* _The problem_
Return each line of the data below exactly, omitting any pictures.
* begin *
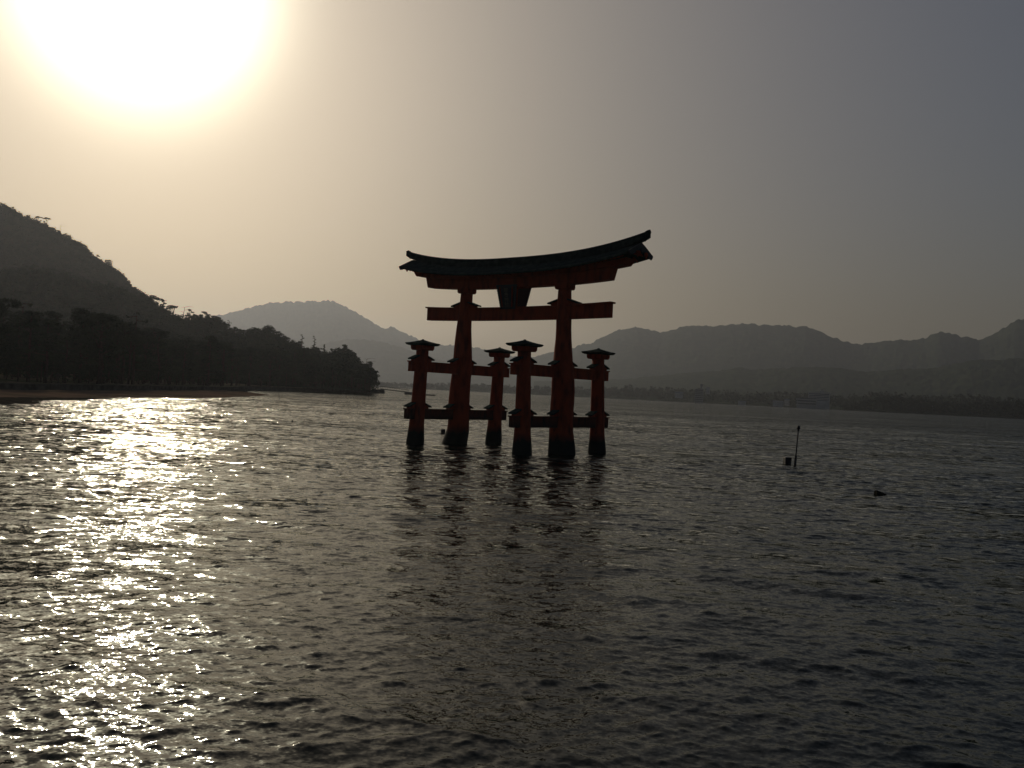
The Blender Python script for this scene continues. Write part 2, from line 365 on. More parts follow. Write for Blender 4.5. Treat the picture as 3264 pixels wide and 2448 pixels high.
def wood(name, pts, key, label, mats, smin=.75, smax=1.25, seed=3):
    rg = np.random.default_rng(seed); V = []; F = []; n = 0; MI = []
    pts = np.asarray(pts); which = rg.integers(0, len(PROTO[key]), len(pts))
    for k, (mb, lv) in enumerate(PROTO[key]):
        P = pts[which == k]
        if not len(P): continue
        tv = np.array(mb.v); tf = []                      # trunk quads only (caps dropped)
        for f in mb.f:
            if len(f) == 4: tf.append((f[0], f[1], f[2])); tf.append((f[0], f[2], f[3]))
        tf = np.array(tf); bv = np.concatenate([tv, lv]); bf = np.concatenate([tf, np.arange(len(lv)).reshape(-1, 3)+len(tv)])
        mi = np.concatenate([np.ones(len(tf), int), np.zeros(len(lv)//3, int)])
        a = rg.uniform(0, 6.28, len(P)); s = rg.uniform(smin, smax, len(P)); sz = s*rg.uniform(.85, 1.15, len(P))
        x = bv[None, :, 0]*np.cos(a)[:, None] - bv[None, :, 1]*np.sin(a)[:, None]; y = bv[None, :, 0]*np.sin(a)[:, None] + bv[None, :, 1]*np.cos(a)[:, None]
        v = np.stack([x*s[:, None]+P[:, 0:1], y*s[:, None]+P[:, 1:2], bv[None, :, 2]*sz[:, None]+P[:, 2:3]], -1)
        f = bf[None] + (np.arange(len(P))*len(bv))[:, None, None] + n
        V.append(v.reshape(-1, 3)); F.append(f.reshape(-1, 3)); MI.append(np.tile(mi, len(P))); n += v.shape[0]*v.shape[1]
    o = mesh(name, np.concatenate(V), np.concatenate(F), mats, midx=np.concatenate(MI))
    tag(o, label, kind="stuff"); return o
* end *
* _Task answer_
The Blender Python script for this scene continues. Write part 2, from line 365 on. More parts follow. Write for Blender 4.5. Treat the picture as 3264 pixels wide and 2448 pixels high.
def wood(name, pts, key, label, mats, smin=.75, smax=1.25, seed=3):
    rg = np.random.default_rng(seed); V = []; F = []; n = 0; MI = []
    pts = np.asarray(pts); which = rg.integers(0, len(PROTO[key]), len(pts))
    for k, (mb, lv) in enumerate(PROTO[key]):
        P = pts[which == k]
        if not len(P): continue
        tv = np.array(mb.v); tf = []                      # trunk quads only (caps dropped)
        for f in mb.f:
            if len(f) == 4: tf.append((f[0], f[1], f[2])); tf.append((f[0], f[2], f[3]))
        tf = np.array(tf); bv = np.concatenate([tv, lv]); bf = np.concatenate([tf, np.arange(len(lv)).reshape(-1, 3)+len(tv)])
        mi = np.concatenate([np.ones(len(tf), int), np.zeros(len(lv)//3, int)])
        a = rg.uniform(0, 6.28, len(P)); s = rg.uniform(smin, smax, len(P)); sz = s*rg.uniform(.85, 1.15, len(P))
        x = bv[None, :, 0]*np.cos(a)[:, None] - bv[None, :, 1]*np.sin(a)[:, None]; y = bv[None, :, 0]*np.sin(a)[:, None] + bv[None, :, 1]*np.cos(a)[:, None]
        v = np.stack([x*s[:, None]+P[:, 0:1], y*s[:, None]+P[:, 1:2], bv[None, :, 2]*sz[:, None]+P[:, 2:3]], -1)
        f = bf[None] + (np.arange(len(P))*len(bv))[:, None, None] + n
        V.append(v.reshape(-1, 3)); F.append(f.reshape(-1, 3)); MI.append(np.tile(mi, len(P))); n += v.shape[0]*v.shape[1]
    o = mesh(name, np.concatenate(V), np.concatenate(F), mats, midx=np.concatenate(MI))
    tag(o, label, kind="stuff"); return o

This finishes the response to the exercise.